National Australia Bank also expects a subdued headline CPI, of 0.1 per cent for the quarter and 1.6 per cent year-on-year, and a weak core reading.

“This quarter’s subdued outcome is expected to be driven by further large falls in petrol – down 11 per cent quarter-on-quarter – and fruit prices – down 9 per cent quarter-on-quarter – with subdued pressures from low wages and rental CPI growth,” wrote senior economist David de Garis.

“A subdued inflation outlook, of course, provides scope to ease policy should that be appropriate to support demand,” he said, “but in NAB’s opinion that support is currently not needed, with business conditions at pre-GFC levels and the unemployment rate at 5.7 per cent.

“With inflation expectations well anchored, the RBA can still hold faith that inflation should move back towards the middle of the 2 per cent to 3 per cent target band over the forecast horizon,” said David de Garis.

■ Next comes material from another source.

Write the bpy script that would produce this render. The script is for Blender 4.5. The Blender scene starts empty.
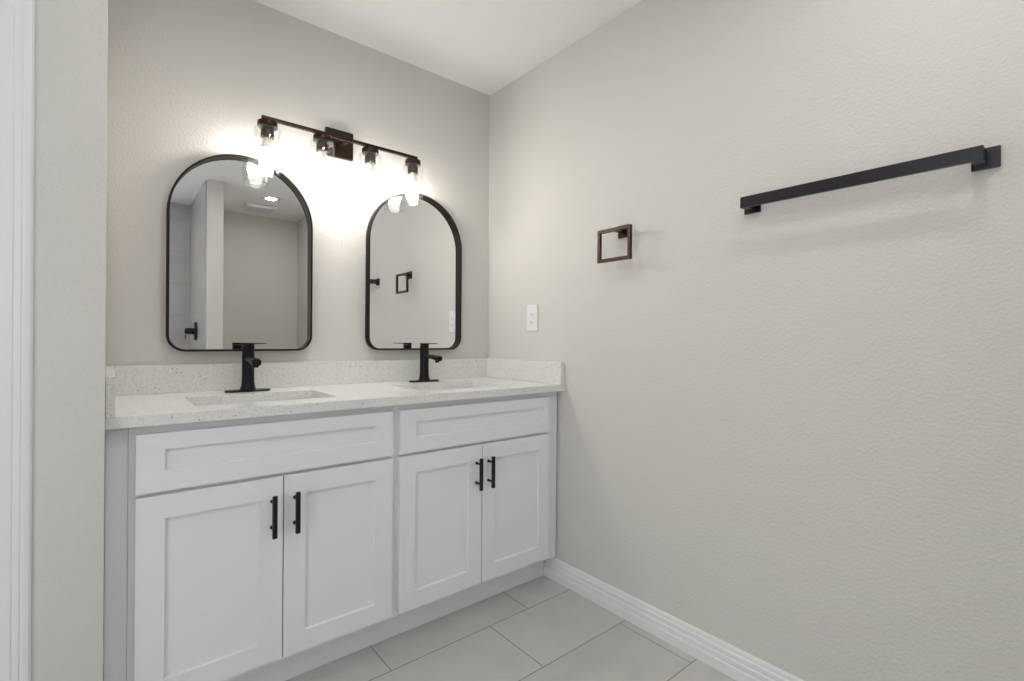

Aside from the CPI, there is little of note on the domestic front to drive local sentiment this week, save for first-quarter import and export prices, March credit data and and a speech in Jakarta on Friday by RBA assistant governor Guy Debelle.

According to futures pricing, the Australian stock market is set to open the holiday-shortened week up nearly 0.5 per cent on Tuesday, following gains across the world last week.

The US Federal Reserve will steal back the limelight early on Thursday Australian time when its Open Market Committee meets to decide its next move.

All Fed-watchers expect the US central bank to leave the main reference rate at 0.25-0.5 per cent, but the accompanying statement will provide clues on whether it may lift interest rates again in June.

The Reserve Bank of New Zealand is also widely tipped to leave the official cash rate at 2.25 per cent when it meets on Thursday.